Regarding process related issues in node js and mongo db

I am a novice programmer in Node JS. I have a few queries regarding process related issues like locking and race conditions in Node JS and Mongo DB.

My codes are working perfectly in local environment,but when I am moving to production and come across large number of requests,I might encounter certain issues.

  1. How do we avoid write level race conditions for mongo slaves located in different regions? ie say one piece of data is being written locally but the true value for it is being written remotely that is delayed
  2. Consider we have node processes located regionally would it need to hit mongo master located in another region which then routes the request to a regional slave? This considerably increases the latency of each write - how do we avoid this? Can we have direct writes to regional slaves from local processes and some kind of replication to maintain data consistency?
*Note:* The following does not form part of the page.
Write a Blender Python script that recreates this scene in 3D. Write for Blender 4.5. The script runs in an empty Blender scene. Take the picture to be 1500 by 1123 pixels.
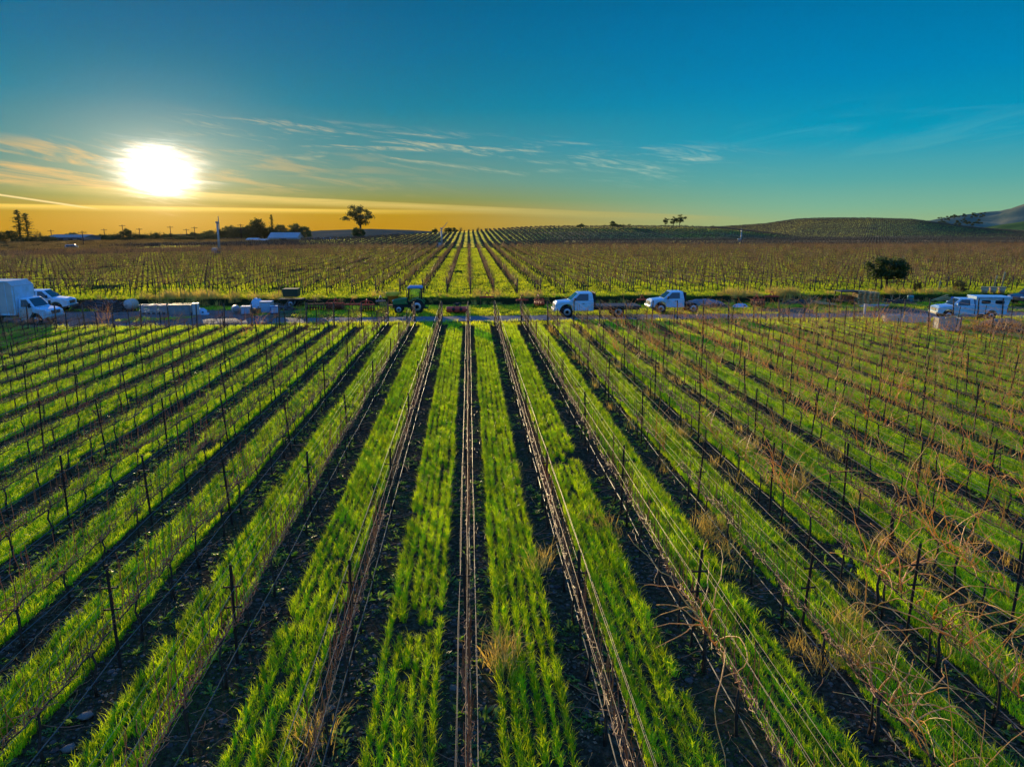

I use a Node REST api and use mongoose as the Mongo DB driver.Any help would be deeply appreciated .Thank you .

MongoDB's automatic failover and high availability features are provided by what's called replication. The standard MongoDB terms are "primary" for master and "secondary" for slave, so I'll use those terms to be consistent with the documentation and the user base at large. I think both of your questions are answered by one fact: in a replica set, the primary is the only member that accepts writes from clients, ever. The secondaries get the data replicated to them asynchronously a short time later. To answer the questions directly:

  1. No writes to slaves except internal replication of writes from the primary, so no "race condition" with writes can arise.

  2. All writes must go to the primary. The replication system will distribute to data to the secondaries asynchronously. You can read from secondaries, but it isn't a best practice despite its occasional utility. I'd suggest reading about replica set read preference and reading Asya Kamsky's blog post about scaling with replica sets before deciding to read from secondaries.